→ Task instructions:
Starting at the line that has "Generate a Blender" and stopping after the line that has "COL = SC.collection", reproduce the listing below exactly; omit everything else.

Records contained in a dataset
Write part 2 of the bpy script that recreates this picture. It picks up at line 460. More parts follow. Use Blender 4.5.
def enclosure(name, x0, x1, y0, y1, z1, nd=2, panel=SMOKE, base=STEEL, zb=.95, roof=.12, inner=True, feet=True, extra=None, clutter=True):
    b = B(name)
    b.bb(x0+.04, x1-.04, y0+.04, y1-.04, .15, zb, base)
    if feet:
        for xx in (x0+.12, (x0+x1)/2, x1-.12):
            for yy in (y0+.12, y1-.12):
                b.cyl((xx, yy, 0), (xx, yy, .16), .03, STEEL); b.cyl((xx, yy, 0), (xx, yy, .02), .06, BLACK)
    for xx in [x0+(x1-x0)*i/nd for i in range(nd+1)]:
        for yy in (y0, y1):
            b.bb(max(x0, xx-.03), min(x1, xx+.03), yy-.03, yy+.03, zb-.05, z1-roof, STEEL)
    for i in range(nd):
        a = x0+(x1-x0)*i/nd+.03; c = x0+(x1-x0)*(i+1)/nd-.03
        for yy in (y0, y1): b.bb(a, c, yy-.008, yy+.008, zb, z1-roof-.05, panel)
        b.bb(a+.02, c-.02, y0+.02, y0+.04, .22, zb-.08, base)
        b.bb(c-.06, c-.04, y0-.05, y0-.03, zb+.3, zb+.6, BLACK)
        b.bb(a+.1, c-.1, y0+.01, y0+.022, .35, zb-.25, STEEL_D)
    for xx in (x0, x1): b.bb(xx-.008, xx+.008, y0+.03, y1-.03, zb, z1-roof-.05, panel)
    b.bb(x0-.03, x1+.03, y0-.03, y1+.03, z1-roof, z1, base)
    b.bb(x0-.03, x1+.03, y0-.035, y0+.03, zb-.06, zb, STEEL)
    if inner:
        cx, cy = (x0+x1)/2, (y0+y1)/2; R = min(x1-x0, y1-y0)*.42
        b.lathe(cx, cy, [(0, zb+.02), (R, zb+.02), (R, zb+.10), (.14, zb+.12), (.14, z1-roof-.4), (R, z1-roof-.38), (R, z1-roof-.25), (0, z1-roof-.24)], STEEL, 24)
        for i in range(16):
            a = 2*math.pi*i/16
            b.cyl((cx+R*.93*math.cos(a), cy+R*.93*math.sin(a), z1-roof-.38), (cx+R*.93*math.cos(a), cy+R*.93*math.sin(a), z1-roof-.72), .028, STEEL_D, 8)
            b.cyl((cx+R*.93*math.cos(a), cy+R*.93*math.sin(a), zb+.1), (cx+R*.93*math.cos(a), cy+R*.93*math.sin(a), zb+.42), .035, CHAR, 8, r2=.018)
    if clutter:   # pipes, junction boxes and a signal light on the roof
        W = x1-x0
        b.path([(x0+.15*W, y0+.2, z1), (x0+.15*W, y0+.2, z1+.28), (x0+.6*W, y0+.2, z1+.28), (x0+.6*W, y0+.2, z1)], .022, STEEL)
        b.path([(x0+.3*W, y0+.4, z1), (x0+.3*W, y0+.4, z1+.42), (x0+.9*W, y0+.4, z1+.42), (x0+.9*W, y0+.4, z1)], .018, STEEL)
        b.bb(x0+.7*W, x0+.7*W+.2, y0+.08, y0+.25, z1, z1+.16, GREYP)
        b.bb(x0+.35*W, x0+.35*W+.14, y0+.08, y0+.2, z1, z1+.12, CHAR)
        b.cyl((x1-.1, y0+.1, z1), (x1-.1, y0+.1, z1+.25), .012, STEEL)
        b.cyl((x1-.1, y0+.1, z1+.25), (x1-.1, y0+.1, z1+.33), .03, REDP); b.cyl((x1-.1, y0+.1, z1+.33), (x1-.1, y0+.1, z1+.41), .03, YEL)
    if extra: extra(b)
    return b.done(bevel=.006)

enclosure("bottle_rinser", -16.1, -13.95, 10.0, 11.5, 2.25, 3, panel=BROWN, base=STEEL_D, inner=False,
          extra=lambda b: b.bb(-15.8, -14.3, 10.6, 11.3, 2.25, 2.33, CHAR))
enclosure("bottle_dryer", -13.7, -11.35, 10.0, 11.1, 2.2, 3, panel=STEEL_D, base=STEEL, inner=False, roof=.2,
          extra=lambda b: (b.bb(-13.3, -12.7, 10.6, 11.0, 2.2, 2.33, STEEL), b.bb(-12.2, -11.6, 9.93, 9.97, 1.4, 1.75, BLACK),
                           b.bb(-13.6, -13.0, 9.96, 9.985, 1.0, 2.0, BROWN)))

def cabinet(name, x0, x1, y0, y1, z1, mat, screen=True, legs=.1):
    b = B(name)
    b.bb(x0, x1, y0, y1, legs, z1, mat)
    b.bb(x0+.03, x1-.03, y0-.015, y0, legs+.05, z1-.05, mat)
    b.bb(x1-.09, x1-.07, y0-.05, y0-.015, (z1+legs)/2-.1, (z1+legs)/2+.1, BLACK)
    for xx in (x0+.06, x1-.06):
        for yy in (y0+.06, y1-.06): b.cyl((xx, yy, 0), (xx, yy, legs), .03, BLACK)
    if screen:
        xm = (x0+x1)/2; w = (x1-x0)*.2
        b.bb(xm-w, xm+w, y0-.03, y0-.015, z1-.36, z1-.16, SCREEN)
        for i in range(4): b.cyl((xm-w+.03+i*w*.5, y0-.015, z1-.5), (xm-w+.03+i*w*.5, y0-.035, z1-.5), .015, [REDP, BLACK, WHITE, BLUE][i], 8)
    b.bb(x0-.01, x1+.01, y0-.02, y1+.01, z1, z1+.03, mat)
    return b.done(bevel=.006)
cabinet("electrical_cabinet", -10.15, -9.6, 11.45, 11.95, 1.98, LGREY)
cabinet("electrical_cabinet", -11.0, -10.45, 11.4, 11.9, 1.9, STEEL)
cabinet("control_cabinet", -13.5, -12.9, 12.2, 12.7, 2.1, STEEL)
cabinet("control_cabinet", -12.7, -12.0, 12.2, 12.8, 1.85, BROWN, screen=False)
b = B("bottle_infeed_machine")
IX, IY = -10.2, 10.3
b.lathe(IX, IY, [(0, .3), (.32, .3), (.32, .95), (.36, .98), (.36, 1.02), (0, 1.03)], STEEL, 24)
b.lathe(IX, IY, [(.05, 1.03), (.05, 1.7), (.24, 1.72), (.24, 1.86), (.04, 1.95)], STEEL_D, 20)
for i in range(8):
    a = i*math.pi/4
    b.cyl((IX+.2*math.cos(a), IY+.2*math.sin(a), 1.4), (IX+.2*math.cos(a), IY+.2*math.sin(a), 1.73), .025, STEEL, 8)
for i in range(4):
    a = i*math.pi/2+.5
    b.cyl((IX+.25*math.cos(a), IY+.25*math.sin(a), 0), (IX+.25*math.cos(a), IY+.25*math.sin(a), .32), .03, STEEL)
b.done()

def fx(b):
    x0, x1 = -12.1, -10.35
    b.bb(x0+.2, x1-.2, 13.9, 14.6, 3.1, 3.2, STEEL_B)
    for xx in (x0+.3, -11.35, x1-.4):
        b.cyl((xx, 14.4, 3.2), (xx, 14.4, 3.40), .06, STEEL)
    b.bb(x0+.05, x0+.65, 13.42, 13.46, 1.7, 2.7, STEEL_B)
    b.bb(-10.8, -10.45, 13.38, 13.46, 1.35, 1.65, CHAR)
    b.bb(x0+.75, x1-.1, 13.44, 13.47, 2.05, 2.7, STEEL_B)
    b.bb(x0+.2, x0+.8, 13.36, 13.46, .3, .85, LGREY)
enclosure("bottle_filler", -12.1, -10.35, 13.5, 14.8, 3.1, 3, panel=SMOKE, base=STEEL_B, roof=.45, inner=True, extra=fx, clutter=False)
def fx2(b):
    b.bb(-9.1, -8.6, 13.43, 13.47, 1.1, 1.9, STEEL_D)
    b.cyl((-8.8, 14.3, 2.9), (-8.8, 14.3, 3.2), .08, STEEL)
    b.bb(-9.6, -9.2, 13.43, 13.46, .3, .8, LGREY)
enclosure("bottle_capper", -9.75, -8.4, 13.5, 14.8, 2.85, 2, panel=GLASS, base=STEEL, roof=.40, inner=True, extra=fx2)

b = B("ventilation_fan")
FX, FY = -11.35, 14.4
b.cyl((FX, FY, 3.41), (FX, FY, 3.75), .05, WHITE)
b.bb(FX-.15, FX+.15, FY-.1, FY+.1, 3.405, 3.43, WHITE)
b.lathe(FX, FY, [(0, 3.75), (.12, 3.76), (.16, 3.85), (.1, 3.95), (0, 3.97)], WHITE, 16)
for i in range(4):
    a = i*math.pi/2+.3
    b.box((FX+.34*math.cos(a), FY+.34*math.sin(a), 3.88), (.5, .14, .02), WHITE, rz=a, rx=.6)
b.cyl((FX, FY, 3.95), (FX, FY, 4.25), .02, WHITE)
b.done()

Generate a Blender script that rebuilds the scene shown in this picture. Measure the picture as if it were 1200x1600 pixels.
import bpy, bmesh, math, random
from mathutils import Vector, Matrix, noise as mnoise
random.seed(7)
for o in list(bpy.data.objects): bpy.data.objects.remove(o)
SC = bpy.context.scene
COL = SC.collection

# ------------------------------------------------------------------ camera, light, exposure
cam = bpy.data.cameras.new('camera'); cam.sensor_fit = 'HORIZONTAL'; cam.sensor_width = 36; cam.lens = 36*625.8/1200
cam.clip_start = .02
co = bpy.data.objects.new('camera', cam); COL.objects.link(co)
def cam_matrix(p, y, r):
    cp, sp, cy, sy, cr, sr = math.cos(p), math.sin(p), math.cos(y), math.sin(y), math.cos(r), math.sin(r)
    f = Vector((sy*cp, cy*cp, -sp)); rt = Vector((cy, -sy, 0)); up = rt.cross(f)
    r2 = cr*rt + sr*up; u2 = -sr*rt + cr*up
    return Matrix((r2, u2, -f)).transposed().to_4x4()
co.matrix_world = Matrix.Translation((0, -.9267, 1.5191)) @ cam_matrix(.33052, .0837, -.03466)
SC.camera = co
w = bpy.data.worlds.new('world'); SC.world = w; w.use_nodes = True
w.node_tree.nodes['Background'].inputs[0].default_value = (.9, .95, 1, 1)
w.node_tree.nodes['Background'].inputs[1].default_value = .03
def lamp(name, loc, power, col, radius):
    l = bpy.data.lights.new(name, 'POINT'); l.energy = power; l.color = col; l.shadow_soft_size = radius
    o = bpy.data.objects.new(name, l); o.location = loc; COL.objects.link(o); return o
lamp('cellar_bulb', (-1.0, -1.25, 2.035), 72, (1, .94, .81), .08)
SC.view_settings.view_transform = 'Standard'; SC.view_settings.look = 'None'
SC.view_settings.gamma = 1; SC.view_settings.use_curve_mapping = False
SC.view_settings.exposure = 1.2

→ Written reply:
Generate a Blender script that rebuilds the scene shown in this picture. Measure the picture as if it were 1200x1600 pixels.
import bpy, bmesh, math, random
from mathutils import Vector, Matrix, noise as mnoise
random.seed(7)
for o in list(bpy.data.objects): bpy.data.objects.remove(o)
SC = bpy.context.scene
COL = SC.collection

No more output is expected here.